- Associated Press - Wednesday, June 4, 2014

MONTGOMERY, Ala. (AP) - After millions of dollars were spent and mud-slinging ads dominated the airwaves for weeks, what changed in the Alabama Legislature after Tuesday’s primary?

Hardly anything in the Alabama Senate. GOP incumbents repelled a slate of challengers funded by the state teachers’ lobby and an anti-Common Core group.

In the House, Alabama Education Association-backed candidates knocked off several Republican incumbents in the hopes of slowing down a legislative train that has often been at odds with the teachers’ lobby. Reviews are mixed whether knocking off those incumbents would be enough to change dynamics in the House.
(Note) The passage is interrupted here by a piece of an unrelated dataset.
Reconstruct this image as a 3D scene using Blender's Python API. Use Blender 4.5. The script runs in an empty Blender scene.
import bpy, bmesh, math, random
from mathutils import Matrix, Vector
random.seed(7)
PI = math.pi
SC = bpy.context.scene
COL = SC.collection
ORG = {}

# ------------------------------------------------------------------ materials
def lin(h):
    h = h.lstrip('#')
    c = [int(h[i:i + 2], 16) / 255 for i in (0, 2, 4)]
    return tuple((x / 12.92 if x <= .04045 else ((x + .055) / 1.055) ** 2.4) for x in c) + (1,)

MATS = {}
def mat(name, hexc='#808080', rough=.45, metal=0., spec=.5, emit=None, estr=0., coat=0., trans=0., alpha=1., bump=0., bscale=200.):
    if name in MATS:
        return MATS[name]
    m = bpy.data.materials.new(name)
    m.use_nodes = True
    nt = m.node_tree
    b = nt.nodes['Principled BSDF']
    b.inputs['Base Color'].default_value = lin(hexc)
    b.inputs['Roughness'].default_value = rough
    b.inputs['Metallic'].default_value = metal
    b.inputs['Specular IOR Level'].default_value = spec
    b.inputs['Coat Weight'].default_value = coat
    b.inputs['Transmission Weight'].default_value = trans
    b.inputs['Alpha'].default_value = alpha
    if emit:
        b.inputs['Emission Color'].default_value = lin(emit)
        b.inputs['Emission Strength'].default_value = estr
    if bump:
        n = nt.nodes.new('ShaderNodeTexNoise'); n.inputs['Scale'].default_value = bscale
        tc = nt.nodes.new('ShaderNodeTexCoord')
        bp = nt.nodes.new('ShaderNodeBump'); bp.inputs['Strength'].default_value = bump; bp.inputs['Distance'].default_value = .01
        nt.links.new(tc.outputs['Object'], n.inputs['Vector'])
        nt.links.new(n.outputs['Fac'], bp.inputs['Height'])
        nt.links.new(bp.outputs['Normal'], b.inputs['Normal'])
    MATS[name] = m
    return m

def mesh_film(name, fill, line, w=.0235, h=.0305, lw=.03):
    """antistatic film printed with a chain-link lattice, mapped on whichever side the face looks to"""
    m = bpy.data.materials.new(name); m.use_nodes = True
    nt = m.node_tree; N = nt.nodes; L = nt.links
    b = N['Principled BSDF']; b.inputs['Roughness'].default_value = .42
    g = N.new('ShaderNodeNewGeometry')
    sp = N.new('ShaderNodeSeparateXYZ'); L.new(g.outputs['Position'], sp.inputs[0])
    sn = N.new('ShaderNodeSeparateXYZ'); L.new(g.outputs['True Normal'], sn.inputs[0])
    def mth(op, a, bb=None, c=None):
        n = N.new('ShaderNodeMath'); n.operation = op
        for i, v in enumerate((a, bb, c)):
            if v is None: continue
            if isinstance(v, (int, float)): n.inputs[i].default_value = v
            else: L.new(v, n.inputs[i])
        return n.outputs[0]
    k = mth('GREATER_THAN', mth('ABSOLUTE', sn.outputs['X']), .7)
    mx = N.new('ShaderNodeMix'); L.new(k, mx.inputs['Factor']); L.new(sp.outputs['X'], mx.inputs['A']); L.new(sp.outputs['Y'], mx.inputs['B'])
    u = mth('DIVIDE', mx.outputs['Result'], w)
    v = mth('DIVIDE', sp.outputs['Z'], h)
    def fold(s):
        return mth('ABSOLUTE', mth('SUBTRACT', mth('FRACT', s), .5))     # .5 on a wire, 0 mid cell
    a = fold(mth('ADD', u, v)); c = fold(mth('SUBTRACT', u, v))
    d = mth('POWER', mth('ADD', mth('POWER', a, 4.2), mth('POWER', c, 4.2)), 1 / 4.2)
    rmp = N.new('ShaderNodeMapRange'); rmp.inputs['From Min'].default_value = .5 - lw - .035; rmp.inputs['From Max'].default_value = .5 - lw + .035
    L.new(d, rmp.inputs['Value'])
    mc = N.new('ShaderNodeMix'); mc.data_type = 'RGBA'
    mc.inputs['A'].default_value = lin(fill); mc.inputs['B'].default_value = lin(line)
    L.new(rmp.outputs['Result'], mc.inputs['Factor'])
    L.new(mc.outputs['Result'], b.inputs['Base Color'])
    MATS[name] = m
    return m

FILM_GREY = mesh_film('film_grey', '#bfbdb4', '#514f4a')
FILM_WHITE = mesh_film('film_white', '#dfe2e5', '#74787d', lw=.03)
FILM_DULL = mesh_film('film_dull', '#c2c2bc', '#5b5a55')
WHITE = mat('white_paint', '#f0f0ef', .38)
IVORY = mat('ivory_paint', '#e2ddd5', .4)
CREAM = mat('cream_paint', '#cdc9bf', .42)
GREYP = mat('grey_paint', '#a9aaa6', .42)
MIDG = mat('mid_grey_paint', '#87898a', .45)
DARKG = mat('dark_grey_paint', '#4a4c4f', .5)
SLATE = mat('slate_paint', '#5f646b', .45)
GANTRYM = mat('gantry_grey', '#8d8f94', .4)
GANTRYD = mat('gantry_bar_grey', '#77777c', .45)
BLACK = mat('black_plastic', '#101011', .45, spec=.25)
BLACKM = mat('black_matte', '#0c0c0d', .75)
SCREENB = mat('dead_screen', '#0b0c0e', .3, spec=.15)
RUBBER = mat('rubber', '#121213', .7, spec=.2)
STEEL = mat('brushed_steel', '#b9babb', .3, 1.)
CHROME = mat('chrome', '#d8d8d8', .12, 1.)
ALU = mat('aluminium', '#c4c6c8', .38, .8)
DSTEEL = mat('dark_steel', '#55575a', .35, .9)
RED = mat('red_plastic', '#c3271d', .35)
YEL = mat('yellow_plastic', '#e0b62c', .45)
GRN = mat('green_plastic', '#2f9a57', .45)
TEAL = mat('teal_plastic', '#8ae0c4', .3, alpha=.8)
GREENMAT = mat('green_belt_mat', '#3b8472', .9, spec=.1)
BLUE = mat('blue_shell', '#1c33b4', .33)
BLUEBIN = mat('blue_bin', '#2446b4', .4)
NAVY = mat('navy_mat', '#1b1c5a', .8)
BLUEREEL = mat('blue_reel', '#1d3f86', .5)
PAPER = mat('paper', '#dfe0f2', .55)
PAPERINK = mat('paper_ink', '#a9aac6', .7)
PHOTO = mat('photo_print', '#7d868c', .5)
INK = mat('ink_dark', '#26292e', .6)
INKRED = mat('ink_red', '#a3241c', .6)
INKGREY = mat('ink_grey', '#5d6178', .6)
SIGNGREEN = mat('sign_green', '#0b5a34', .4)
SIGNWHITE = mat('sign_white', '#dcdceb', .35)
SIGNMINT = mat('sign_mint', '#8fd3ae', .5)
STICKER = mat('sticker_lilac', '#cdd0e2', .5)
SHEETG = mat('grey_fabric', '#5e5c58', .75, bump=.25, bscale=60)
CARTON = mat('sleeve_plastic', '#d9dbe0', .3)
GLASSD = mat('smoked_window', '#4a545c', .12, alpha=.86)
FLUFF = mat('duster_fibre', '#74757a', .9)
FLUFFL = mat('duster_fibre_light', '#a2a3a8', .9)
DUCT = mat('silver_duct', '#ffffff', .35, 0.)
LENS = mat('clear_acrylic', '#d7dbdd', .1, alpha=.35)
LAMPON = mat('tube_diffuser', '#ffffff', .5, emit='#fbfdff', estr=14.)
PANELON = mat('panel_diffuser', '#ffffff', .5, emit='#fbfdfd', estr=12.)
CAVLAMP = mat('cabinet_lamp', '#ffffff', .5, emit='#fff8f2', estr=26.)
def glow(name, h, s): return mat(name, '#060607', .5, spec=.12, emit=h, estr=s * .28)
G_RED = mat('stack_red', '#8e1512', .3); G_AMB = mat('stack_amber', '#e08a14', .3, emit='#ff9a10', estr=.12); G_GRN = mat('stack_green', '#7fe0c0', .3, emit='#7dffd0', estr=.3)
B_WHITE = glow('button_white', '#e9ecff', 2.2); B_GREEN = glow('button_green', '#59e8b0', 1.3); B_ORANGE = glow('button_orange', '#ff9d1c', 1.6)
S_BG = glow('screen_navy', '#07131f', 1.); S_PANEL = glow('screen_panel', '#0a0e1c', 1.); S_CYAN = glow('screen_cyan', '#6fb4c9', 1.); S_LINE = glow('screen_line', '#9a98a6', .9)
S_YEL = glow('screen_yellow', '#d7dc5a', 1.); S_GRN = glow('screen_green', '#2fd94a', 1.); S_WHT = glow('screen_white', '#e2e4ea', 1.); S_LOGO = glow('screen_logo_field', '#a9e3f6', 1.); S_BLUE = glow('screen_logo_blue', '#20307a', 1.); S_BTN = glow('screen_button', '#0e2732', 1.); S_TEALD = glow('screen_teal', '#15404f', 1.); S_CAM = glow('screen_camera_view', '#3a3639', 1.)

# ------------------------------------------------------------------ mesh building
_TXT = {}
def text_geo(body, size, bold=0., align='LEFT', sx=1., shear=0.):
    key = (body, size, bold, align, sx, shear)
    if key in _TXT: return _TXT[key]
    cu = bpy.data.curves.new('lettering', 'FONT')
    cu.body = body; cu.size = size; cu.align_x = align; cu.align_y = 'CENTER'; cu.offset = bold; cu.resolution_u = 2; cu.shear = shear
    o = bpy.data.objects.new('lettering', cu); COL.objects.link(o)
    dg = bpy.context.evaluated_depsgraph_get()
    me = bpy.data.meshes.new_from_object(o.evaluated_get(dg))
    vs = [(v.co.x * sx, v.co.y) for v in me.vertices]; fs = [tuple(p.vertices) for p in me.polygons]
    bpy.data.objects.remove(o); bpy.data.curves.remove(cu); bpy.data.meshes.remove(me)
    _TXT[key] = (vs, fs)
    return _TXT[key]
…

“It was just a great night,” Senate President Pro Tem Del Marsh, R-Anniston, said of the Senate races. “We defeated the union. They spent 5 to 7 million dollars with vicious attacks on incumbents and they failed in every case in the Senate.”


A spokeswoman for the Alabama Education Association said the group also had a great night, but it was in the House of Representatives

Rep. Bill Roberts of Jasper and Rep. Wayne Johnson of Ryland lost, according to unofficial results. Three other incumbents - Rep. Kurt Wallace of Maplesville, Rep. Richard Baughn of Lynn and Rep. Charles Newton of Greenville - also seemed to be losing, according to unofficial returns. The heads of the Republican and Democratic parties must certify primary results by noon on June 13.

“We had a great night. We defeated five anti-public education incumbents,” said education association spokeswoman Amy Marlowe. “From the very beginning we’ve had one litmus test on any candidate and that is if they are going to support the public schools in Alabama and the employees that work in those schools.”

Primary candidates can foot the bill and request a recount if they lose by a margin of one-half of 1 percent. There are no automatic recounts in primary races.

It takes 63 votes to end a filibuster in the Alabama House of Representatives, a number the current Republican supermajority often reached.

The toppling of incumbents could make reaching that threshold harder to achieve on education bills if the new members align with the teacher association.

Speaker of the House Mike Hubbard, R-Auburn, said he didn’t think the upsets would change much. He said his candidates performed well in open seats and he expects Republicans to pick up another in the November general election.

“Really, it’s not enough to change the leadership vote and it’s really not enough to change anything,” Hubbard said.

Hubbard contended the education association had no reason to celebrate.

“They said they’re pleased? They spent $7 million and that’s what they got. They spent a million dollars against me,” Hubbard said.

Marsh and Hubbard both defeated challengers by double-digit margins.